For years, Vince Carter was "Vinsanity," the young man who could jump over seemingly anything and anyone. In Toronto he put on a show almost every night. Remember the 360s, the alley-oops and the tomahawk slams?

Outside of Toronto, that's how Carter will be remembered. He was a thrilling dunker who put Toronto on the basketball map both in the dunk contest and in the NBA playoffs. When his stardom days were over, he seemed to transition perfectly into a new role out of the spotlight first in Dallas, then Memphis, Sacramento and Atlanta.

Inside Toronto, the Carter story is far more complicated. There's little doubt that he changed Canadian basketball, bringing droves of children to the sport, leading to the boom in NBA players Canada has seen over the past few years. But there was also a dark side to Carter's legacy that seems to have faded over time.

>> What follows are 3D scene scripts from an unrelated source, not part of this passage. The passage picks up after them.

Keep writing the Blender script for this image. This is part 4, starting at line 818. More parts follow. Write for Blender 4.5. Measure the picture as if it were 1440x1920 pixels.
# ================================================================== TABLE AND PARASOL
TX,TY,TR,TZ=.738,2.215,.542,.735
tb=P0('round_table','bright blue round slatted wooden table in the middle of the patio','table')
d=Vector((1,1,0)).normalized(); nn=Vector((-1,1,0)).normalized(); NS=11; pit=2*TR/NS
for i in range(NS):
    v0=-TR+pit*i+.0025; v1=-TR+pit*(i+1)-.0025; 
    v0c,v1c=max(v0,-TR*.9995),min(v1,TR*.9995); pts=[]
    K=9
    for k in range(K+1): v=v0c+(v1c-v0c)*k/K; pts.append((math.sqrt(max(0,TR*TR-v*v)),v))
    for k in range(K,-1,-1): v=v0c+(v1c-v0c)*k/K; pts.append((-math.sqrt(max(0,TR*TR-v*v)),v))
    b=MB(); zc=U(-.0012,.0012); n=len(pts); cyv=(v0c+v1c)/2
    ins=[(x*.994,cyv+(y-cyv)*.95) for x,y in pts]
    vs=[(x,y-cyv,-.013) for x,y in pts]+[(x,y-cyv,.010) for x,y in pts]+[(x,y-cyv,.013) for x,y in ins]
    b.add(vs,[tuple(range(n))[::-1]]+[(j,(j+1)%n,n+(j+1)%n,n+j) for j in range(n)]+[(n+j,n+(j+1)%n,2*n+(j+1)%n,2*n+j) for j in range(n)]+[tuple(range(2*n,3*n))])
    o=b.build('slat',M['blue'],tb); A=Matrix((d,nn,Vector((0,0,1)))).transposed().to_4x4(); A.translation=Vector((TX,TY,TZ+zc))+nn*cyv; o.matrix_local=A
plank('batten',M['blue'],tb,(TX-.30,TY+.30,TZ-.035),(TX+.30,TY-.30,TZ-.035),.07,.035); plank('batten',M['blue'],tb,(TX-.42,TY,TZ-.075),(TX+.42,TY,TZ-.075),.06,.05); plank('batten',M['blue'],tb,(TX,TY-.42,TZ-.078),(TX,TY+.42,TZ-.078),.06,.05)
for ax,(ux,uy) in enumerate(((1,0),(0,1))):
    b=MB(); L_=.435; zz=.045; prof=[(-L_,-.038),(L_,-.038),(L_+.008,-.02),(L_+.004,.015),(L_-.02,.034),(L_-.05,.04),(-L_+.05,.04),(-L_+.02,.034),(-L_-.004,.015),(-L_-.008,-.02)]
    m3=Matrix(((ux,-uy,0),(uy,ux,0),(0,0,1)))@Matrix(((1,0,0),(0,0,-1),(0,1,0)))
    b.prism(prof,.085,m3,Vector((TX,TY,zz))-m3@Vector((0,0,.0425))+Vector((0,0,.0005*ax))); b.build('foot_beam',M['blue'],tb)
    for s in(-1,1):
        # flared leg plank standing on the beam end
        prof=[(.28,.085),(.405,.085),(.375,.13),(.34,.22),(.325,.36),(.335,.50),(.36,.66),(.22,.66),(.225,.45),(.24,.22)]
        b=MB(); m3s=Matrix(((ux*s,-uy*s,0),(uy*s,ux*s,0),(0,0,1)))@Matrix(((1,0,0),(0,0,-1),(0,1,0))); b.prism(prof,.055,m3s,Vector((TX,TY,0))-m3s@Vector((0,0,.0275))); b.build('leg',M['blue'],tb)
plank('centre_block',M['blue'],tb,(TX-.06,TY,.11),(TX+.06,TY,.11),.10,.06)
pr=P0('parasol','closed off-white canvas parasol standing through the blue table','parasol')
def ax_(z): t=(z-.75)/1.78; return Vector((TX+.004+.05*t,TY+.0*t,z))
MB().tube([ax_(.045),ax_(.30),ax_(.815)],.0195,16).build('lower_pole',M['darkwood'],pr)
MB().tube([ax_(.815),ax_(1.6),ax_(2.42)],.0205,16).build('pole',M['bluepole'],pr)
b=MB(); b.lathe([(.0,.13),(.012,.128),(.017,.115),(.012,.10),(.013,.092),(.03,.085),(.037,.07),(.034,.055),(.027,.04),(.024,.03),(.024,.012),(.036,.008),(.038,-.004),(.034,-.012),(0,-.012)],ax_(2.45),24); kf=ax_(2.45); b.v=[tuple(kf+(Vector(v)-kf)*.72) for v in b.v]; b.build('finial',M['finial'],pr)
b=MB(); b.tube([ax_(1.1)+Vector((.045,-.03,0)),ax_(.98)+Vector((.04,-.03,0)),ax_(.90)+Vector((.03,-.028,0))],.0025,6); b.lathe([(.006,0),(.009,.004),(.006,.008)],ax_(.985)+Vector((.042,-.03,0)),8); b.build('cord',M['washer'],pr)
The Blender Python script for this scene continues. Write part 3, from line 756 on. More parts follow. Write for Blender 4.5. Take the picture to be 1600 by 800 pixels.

He quite openly didn't always try in Toronto.

In November 2004, he allegedly told Seattle Sonics players the play the Raptors were going to run in the dying seconds of a 101-94 loss.

Later that same month he told reporters he didn't want to dunk anymore.

And after being traded to New Jersey in 2005, he told John Thompson that he didn't always push himself as hard as he should have.

As the years have passed those memories seem to have faded south of the border. In Toronto, however, that legacy remains complicated, more grey than black or white.